>>>

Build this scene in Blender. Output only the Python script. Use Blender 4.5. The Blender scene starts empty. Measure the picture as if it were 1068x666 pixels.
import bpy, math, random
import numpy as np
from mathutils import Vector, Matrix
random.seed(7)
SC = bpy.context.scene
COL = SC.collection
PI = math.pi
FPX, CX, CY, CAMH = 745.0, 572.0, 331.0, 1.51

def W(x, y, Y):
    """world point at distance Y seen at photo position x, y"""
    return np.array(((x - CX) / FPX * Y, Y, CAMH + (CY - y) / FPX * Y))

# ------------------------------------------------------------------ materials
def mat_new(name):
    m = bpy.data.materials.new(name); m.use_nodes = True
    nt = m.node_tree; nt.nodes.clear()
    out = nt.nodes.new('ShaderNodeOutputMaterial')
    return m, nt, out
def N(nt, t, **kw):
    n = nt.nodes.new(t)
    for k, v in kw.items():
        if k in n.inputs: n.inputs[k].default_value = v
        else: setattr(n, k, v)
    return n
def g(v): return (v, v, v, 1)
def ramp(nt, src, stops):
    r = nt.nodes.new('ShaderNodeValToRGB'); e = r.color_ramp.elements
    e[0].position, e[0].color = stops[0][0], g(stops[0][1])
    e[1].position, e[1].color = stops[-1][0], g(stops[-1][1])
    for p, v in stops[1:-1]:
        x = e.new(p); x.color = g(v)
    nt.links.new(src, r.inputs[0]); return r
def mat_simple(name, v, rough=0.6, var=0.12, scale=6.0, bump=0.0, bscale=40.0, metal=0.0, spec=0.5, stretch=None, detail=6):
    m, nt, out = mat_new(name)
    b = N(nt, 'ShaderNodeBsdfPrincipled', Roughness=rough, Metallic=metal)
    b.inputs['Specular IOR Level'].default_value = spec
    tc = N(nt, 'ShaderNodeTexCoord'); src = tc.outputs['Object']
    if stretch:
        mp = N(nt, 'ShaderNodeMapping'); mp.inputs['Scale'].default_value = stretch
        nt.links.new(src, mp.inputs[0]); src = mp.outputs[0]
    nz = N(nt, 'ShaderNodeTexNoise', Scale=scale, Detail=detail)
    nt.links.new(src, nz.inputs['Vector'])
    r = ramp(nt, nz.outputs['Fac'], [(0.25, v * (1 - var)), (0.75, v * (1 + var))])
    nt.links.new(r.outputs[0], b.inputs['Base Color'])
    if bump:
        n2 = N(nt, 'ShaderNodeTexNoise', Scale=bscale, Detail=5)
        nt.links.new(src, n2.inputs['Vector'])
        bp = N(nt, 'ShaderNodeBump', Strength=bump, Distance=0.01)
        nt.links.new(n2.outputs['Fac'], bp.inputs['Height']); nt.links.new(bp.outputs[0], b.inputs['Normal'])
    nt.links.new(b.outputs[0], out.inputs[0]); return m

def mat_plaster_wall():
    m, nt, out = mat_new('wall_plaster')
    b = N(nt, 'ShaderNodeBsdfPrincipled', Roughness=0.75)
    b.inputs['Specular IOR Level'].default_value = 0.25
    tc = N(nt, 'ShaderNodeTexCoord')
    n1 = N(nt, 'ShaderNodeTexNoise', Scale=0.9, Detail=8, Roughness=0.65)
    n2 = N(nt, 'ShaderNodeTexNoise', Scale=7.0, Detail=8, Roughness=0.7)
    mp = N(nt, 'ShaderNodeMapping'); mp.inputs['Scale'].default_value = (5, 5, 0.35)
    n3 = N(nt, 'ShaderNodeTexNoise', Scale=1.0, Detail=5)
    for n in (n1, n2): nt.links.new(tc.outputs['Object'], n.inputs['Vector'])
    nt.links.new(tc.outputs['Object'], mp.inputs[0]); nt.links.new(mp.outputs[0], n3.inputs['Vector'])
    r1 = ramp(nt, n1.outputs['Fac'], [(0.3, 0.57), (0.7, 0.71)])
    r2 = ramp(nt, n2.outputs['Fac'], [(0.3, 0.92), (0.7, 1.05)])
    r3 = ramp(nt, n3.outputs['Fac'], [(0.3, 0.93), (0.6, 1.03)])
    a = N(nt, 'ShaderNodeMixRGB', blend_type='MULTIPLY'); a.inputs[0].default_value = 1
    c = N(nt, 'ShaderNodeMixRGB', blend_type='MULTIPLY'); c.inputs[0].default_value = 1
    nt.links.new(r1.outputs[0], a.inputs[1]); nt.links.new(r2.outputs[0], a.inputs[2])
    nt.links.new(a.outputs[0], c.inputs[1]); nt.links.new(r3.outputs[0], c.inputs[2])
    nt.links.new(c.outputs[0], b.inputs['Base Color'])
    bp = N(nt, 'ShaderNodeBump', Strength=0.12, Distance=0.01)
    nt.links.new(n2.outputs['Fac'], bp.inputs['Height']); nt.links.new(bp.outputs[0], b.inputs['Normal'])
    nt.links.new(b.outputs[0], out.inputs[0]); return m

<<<

• Work required
Answer with a single number: the count of lines holding the word "scene".

• The answer
2